# Job
Return only the lines from the top of the data down to the one that holds "DRY = [hit(795, 1215), hit(1130, 1380), hit(1245, 1480)]", both included, without any pictures.
+++
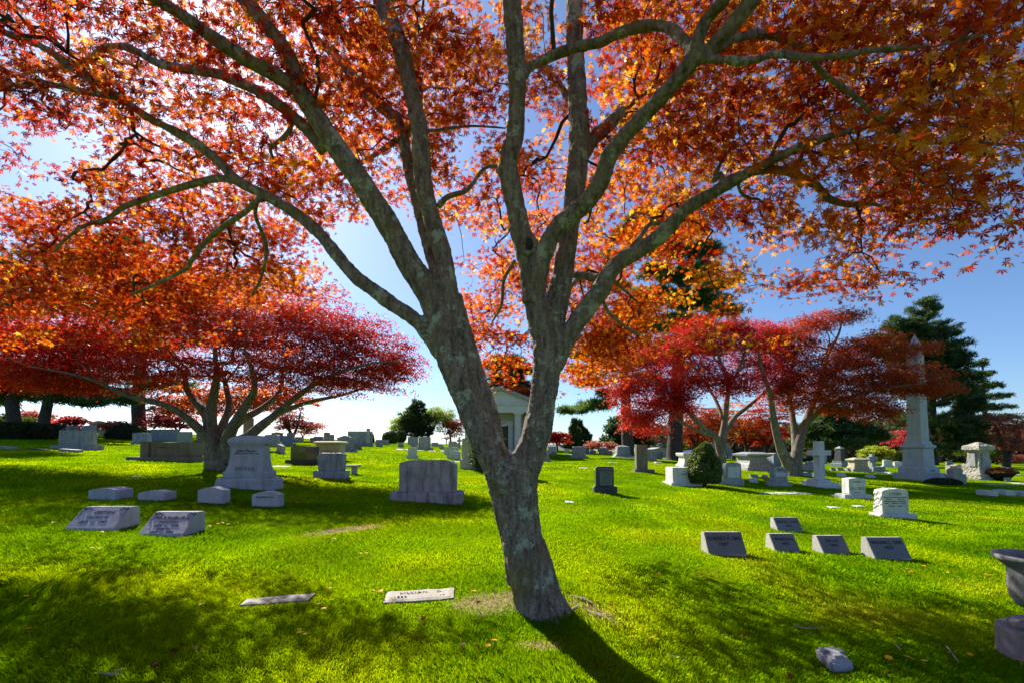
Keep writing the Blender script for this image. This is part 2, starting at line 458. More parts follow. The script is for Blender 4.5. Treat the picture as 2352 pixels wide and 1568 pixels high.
# ================================================================== GROUND
def bare(X, Y):
    """0..1 how bare / dry the lawn is at a place"""
    def g(cx, cy, sx, sy, rot=0.0):
        dx, dy = X - cx, Y - cy
        c, s = math.cos(rot), math.sin(rot)
        u, v = c * dx + s * dy, -s * dx + c * dy
        return np.exp(-(u / sx) ** 2 - (v / sy) ** 2)
    b = 1.0 * g(*DRY[0], 0.8, 0.26, 0.85) + 0.8 * g(*DRY[1], 0.55, 0.35) + 0.6 * g(0.75, 4.15, 0.45, 0.25, -0.7) + 0.7 * g(*DRY[2], 0.3, 0.12)
    return np.clip(b * 1.15, 0, 1)
DRY = [hit(795, 1215), hit(1130, 1380), hit(1245, 1480)]

def make_ground():
    nr, ns = 260, 420
    rr = 0.25 * (1400 / 0.25) ** (np.linspace(0, 1, nr))
    # finer rings near the camera
    th = np.linspace(0, 2 * math.pi, ns, endpoint=False)
    X = (rr[:, None] * np.cos(th)[None]).ravel(); Y = (rr[:, None] * np.sin(th)[None]).ravel() + 2.0
    Z = ground(X, Y)
    far = np.hypot(X, Y) > 500
    V = np.stack([X, Y, Z], 1)
    i = np.arange(nr - 1)[:, None] * ns; j = np.arange(ns)[None]; j2 = (j + 1) % ns
    Fc = np.stack([i + j, i + ns + j, i + ns + j2, i + j2], axis=-1).reshape(-1, 4)
    V = np.vstack([V, [[0, 2.0, gz(0, 2.0)]]])
    me = big_mesh('ground', V, Fc)
    m, nt, nd, lk = new_mat('lawn')
    geo = N(nd, 'ShaderNodeNewGeometry')
    n1 = N(nd, 'ShaderNodeTexNoise', Scale=0.55, Detail=8.0, Roughness=0.62)
    n2 = N(nd, 'ShaderNodeTexNoise', Scale=9.0, Detail=9.0, Roughness=0.75)
    n3 = N(nd, 'ShaderNodeTexNoise', Scale=0.09, Detail=5.0, Roughness=0.6)
    for n in (n1, n2, n3): lk.new(geo.outputs['Position'], n.inputs['Vector'])
    r1 = ramp(nd, [(0.30, (0.070, 0.14, 0.003)), (0.5, (0.12, 0.215, 0.003)), (0.68, (0.26, 0.29, 0.005))]); lk.new(n1.outputs['Fac'], r1.inputs[0])
    r2 = ramp(nd, [(0.30, (0.45,) * 3), (0.58, (1.12,) * 3)]); lk.new(n2.outputs['Fac'], r2.inputs[0])
    r3 = ramp(nd, [(0.35, (0.85, 0.95, 0.8)), (0.65, (1.15, 1.05, 1.1))]); lk.new(n3.outputs['Fac'], r3.inputs[0])
    c = mixc(nd, lk, 1.0, r1.outputs[0], r2.outputs[0], 'MULTIPLY')
    c = mixc(nd, lk, 1.0, c, r3.outputs[0], 'MULTIPLY')
    # dry tracks and bare soil, placed on the lawn
    at = N(nd, 'ShaderNodeAttribute', attribute_name='bare')
    n4 = N(nd, 'ShaderNodeTexNoise', Scale=11.0, Detail=8.0, Roughness=0.8); lk.new(geo.outputs['Position'], n4.inputs['Vector'])
    ma = N(nd, 'ShaderNodeMath', operation='MULTIPLY_ADD'); ma.inputs[1].default_value = 1.0; ma.inputs[2].default_value = -0.95
    lk.new(at.outputs['Fac'], ma.inputs[0])
    ad = N(nd, 'ShaderNodeMath', operation='ADD'); lk.new(ma.outputs[0], ad.inputs[0]); lk.new(n4.outputs['Fac'], ad.inputs[1])
    r4 = ramp(nd, [(0.02, (0, 0, 0)), (0.22, (1, 1, 1))]); lk.new(ad.outputs[0], r4.inputs[0])
    n5 = N(nd, 'ShaderNodeTexNoise', Scale=40.0, Detail=6.0, Roughness=0.8); lk.new(geo.outputs['Position'], n5.inputs['Vector'])
    r5 = ramp(nd, [(0.35, (0.10, 0.07, 0.035)), (0.5, (0.30, 0.23, 0.11)), (0.65, (0.52, 0.44, 0.26))]); lk.new(n5.outputs['Fac'], r5.inputs[0])
    c = mixc(nd, lk, r4.outputs[0], c, r5.outputs[0])
    pr = N(nd, 'ShaderNodeBsdfPrincipled', Roughness=1.0); pr.inputs['Specular IOR Level'].default_value = 0.0
    lk.new(c, pr.inputs['Base Color'])
    bp = N(nd, 'ShaderNodeBump', Strength=0.9, Distance=0.06); lk.new(n2.outputs['Fac'], bp.inputs['Height']); lk.new(bp.outputs[0], pr.inputs['Normal'])
    out = N(nd, 'ShaderNodeOutputMaterial'); lk.new(pr.outputs[0], out.inputs[0])
    o = link('ground', me, m, smooth=True)
    at = me.attributes.new('bare', 'FLOAT', 'POINT')
    bb = bare(V[:, 0], V[:, 1])
    # worn mowing track running down the slope on the right
    at.data.foreach_set('value', bb.astype(np.float32))
    tag(o, kind='structure')
    return o
make_ground()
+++
# Answer to this exercise
Keep writing the Blender script for this image. This is part 2, starting at line 458. More parts follow. The script is for Blender 4.5. Treat the picture as 2352 pixels wide and 1568 pixels high.
# ================================================================== GROUND
def bare(X, Y):
    """0..1 how bare / dry the lawn is at a place"""
    def g(cx, cy, sx, sy, rot=0.0):
        dx, dy = X - cx, Y - cy
        c, s = math.cos(rot), math.sin(rot)
        u, v = c * dx + s * dy, -s * dx + c * dy
        return np.exp(-(u / sx) ** 2 - (v / sy) ** 2)
    b = 1.0 * g(*DRY[0], 0.8, 0.26, 0.85) + 0.8 * g(*DRY[1], 0.55, 0.35) + 0.6 * g(0.75, 4.15, 0.45, 0.25, -0.7) + 0.7 * g(*DRY[2], 0.3, 0.12)
    return np.clip(b * 1.15, 0, 1)
DRY = [hit(795, 1215), hit(1130, 1380), hit(1245, 1480)]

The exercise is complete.